TASK GOAL: Select every line below containing the word "from".

○ ○ ○ ○ ○ ○ ○

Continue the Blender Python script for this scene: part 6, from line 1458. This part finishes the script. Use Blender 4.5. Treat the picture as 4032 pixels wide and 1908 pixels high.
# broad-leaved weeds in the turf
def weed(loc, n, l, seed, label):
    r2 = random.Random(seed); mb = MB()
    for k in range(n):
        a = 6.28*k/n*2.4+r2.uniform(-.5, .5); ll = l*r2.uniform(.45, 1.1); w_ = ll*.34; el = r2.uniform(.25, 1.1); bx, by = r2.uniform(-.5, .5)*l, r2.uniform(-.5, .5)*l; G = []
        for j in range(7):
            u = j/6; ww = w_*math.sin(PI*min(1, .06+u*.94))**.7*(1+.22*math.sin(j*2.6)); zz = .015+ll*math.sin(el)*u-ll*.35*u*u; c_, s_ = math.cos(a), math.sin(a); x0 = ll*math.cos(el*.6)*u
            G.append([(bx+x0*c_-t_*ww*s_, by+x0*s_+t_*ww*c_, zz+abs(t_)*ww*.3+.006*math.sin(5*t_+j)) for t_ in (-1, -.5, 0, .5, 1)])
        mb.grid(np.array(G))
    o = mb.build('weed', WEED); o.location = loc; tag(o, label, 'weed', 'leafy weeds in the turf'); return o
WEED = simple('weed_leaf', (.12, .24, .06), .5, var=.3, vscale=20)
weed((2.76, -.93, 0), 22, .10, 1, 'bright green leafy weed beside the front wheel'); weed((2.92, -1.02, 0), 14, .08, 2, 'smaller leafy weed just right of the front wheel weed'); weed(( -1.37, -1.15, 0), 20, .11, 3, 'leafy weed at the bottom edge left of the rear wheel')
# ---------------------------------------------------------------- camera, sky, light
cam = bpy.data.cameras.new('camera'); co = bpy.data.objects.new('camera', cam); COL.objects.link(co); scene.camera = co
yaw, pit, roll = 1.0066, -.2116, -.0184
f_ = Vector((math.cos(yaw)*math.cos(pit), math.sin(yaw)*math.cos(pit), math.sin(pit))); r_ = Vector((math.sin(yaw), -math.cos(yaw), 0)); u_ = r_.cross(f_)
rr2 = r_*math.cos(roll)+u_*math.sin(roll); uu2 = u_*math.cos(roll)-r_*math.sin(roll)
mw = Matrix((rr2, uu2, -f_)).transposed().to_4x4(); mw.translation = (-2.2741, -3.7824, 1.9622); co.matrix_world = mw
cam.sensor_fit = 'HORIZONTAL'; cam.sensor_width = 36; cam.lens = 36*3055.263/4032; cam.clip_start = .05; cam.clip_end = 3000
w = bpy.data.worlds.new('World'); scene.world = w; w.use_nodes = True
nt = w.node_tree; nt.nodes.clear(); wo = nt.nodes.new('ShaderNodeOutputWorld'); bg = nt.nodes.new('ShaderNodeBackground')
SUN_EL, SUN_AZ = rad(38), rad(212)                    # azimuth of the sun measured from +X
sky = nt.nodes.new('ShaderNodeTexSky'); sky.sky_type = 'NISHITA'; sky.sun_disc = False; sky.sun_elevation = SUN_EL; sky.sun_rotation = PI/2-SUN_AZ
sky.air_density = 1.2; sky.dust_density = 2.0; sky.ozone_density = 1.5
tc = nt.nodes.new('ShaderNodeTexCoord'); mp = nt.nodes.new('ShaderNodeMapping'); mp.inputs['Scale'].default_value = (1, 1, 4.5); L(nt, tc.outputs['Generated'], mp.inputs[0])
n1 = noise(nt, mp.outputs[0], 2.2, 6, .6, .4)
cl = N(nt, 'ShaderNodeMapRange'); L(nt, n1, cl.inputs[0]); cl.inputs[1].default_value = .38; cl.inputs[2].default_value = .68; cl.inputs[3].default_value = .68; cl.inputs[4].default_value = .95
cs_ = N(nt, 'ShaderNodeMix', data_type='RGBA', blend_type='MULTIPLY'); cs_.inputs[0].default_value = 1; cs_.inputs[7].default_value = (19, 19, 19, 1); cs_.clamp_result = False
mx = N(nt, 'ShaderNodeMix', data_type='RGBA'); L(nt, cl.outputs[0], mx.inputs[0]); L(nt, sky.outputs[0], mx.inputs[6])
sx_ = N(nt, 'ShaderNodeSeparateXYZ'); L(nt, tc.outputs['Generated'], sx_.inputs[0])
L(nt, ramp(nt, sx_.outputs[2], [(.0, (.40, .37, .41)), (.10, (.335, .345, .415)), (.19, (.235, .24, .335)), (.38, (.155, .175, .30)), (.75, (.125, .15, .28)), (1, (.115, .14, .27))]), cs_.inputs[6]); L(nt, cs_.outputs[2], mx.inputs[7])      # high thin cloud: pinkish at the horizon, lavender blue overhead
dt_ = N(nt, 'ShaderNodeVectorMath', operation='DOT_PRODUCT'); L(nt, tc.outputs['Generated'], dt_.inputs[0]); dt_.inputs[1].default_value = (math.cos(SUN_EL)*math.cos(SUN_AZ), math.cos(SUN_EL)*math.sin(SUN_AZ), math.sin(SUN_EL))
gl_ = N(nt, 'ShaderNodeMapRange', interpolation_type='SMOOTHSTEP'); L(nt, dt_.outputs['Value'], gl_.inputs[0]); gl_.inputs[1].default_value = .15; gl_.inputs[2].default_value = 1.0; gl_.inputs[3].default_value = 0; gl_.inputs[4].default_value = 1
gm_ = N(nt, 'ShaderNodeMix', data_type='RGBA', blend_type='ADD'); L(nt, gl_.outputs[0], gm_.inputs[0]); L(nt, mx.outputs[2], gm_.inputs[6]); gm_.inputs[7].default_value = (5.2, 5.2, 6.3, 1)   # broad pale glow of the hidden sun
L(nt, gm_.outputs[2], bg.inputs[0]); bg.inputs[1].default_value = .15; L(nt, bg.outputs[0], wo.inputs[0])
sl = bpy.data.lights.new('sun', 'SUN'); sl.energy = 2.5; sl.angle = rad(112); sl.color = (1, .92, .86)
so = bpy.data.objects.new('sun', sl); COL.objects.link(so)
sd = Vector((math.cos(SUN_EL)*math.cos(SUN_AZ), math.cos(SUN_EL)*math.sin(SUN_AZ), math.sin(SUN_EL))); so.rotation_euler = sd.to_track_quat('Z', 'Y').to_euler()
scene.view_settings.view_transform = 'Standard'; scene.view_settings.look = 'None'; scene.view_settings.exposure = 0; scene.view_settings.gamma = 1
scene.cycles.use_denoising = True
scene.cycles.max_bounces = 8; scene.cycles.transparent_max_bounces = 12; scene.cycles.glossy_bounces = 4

○ ○ ○ ○ ○ ○ ○

ANSWER FOR THIS EXERCISE:
Continue the Blender Python script for this scene: part 6, from line 1458. This part finishes the script. Use Blender 4.5. Treat the picture as 4032 pixels wide and 1908 pixels high.
SUN_EL, SUN_AZ = rad(38), rad(212)                    # azimuth of the sun measured from +X